5 - There may well be blind spots on both sides of the hiring equation

Those responsible for hiring senior talent, (often board members), are dealing with the shift towards a modern information economy. In addition to sharp and strict supervision, they need an eye for psychological phenomena (administrative behavior). Dutch Business Consultant and corporate governance author Hans Strikwerda warns of several mechanisms that can undermine company interests: change blindness, search heuristics, dominant logic and belief conservatism. Executive search consultants, equally, have a duty to exercise extreme care in this respect.

6 - The old boy’s network is still a feature of some boardrooms

Board members regularly put forward acquaintances for leadership positions — even during advanced search processes by the professional executive search agency that they appointed. Van Eijck addresses the problem with objective scorecards. He makes his candidate shortlist transparent based on ten selection criteria drawn up in consultation with the client. At a glance, it becomes clear which of the three remaining candidates best qualifies. Still, peer pressure in companies shouldn’t be underestimated. Only a good headhunter can turn things round on the basis of concrete evidence, exercising discretion and diplomacy at all times.
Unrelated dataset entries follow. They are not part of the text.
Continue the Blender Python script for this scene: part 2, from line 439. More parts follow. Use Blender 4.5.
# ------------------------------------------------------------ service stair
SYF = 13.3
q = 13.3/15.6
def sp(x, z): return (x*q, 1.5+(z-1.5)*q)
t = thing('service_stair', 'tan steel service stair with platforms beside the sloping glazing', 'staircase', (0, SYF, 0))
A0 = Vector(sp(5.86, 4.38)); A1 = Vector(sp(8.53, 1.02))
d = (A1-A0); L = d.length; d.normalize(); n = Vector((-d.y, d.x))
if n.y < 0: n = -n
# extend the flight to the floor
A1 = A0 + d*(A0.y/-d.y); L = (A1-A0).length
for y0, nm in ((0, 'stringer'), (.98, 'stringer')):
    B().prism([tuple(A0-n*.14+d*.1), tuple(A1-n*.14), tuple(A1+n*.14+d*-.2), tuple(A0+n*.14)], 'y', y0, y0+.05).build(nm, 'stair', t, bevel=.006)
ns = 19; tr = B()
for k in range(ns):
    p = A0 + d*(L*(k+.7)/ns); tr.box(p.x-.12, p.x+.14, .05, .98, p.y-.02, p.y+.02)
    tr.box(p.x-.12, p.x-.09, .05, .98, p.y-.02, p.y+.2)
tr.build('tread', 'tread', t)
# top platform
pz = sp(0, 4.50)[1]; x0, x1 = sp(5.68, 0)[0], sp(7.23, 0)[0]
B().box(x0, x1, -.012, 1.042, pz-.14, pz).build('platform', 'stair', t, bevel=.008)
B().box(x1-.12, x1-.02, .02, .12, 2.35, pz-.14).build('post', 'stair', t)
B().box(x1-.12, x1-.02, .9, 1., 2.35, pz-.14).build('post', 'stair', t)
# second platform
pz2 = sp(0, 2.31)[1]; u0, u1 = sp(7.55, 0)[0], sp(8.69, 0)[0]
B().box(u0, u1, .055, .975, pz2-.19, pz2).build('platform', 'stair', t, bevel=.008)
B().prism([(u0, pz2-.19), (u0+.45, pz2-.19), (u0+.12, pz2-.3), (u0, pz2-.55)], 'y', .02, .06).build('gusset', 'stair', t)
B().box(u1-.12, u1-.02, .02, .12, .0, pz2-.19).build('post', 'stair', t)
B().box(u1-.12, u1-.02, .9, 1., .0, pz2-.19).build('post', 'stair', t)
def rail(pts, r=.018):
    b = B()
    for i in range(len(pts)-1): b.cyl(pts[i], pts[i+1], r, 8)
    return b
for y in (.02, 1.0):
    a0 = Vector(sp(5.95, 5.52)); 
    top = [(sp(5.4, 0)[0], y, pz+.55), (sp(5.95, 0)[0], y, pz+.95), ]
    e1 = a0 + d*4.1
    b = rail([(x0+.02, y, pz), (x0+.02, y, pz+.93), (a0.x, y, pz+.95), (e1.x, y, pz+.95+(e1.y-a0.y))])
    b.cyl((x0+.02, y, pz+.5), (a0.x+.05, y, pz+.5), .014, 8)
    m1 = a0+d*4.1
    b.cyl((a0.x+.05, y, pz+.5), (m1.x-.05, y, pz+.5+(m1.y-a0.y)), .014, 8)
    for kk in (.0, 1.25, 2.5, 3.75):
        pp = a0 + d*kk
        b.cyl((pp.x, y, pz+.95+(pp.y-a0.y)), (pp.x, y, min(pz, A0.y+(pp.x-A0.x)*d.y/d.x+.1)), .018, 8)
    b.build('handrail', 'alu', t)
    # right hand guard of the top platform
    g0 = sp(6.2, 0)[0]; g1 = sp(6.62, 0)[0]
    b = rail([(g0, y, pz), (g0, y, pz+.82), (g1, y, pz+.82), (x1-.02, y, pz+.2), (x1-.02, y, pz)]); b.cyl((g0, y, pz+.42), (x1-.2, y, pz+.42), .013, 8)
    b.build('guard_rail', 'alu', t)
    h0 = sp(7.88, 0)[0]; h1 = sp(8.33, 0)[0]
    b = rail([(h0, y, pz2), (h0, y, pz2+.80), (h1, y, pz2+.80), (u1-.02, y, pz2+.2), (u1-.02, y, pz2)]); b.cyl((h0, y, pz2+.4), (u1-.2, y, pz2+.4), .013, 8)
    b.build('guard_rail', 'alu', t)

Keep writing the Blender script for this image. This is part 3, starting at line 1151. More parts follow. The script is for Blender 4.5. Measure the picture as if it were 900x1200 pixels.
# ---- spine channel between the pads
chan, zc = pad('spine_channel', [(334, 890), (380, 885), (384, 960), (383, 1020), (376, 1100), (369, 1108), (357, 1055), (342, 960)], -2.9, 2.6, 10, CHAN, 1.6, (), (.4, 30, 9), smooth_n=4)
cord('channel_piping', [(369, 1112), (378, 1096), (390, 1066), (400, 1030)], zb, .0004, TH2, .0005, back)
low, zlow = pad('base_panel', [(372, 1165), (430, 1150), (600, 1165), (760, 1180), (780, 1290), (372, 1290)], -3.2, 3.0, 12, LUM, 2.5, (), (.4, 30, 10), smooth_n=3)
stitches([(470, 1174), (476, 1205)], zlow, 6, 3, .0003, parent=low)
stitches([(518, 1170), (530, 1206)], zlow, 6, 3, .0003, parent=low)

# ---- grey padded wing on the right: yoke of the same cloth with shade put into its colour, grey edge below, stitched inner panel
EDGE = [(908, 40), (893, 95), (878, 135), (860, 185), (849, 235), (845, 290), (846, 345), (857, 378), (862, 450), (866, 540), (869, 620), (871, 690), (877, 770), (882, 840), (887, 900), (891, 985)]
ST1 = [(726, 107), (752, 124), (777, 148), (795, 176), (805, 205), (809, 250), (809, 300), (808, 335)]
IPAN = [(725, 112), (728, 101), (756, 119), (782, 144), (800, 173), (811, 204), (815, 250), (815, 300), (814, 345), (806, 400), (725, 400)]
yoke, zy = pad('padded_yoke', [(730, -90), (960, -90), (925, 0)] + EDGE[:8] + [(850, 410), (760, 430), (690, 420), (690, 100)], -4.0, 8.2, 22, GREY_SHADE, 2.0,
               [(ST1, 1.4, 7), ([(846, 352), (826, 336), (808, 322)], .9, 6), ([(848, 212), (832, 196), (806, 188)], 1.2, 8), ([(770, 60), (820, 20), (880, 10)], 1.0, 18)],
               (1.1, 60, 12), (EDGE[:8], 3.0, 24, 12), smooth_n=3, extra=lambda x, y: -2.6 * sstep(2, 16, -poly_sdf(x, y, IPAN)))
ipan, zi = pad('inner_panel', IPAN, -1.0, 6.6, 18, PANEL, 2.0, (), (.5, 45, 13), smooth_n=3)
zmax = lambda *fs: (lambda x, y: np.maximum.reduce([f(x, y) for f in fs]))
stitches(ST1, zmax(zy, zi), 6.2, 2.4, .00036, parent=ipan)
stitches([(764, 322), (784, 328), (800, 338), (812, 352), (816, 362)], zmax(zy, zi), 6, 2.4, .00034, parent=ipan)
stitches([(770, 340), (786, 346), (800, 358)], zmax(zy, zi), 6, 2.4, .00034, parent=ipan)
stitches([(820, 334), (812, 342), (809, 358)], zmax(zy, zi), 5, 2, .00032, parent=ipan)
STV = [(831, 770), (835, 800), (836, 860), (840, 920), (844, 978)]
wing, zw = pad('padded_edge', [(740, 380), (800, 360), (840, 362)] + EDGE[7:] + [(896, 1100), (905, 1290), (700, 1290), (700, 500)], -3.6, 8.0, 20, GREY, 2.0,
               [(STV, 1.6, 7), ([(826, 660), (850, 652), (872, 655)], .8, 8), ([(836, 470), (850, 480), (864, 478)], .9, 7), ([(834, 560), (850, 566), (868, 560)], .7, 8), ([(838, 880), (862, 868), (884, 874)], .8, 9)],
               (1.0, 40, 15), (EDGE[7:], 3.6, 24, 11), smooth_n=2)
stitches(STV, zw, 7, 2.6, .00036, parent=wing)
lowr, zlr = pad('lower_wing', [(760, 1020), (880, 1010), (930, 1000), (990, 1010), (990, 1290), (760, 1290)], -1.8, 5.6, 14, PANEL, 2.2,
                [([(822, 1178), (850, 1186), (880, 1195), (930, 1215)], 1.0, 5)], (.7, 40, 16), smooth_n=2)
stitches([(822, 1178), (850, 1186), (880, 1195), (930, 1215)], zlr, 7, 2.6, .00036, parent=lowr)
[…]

7 - The executive search sector is coming of age

The signs of professionalization are unmistakable. The era when candidates called headhunters from a phone booth and hotel lobbies served as meeting places is over. The old boys’ network hasn't vanished, but it's losing strength. Simply calling up friends from business schools is no longer enough. Small offices have become part of global firms; the approach in executive search has become more business-like, the work more specialized. Clients work with sector specialists with international business experience. Some partners, including our author Eelco Van Eijck, regularly guest lecture at universities. Other tools still have their value, too: Annual reports, journals and websites regularly signal important vacancies. The internet, and to a lesser extent social media, offer vast amounts of business information. And the phone remains a prime communication tool, preferably in combination with a pre-SMS or WhatsApp, because discretion in this profession remains a pre-requisite. Still, there is a long way to go.

Main messages

  • Complacency must give way to transparency and measurable results
  • A more active role of headhunters requires considerable character, dedication and quality
  • Stricter enforcement of directives leads to stricter professional standards
  • Headhunters need to respond better to change in the management and governance of companies
  • The executive search sector has already changed, but further professionalisation is needed.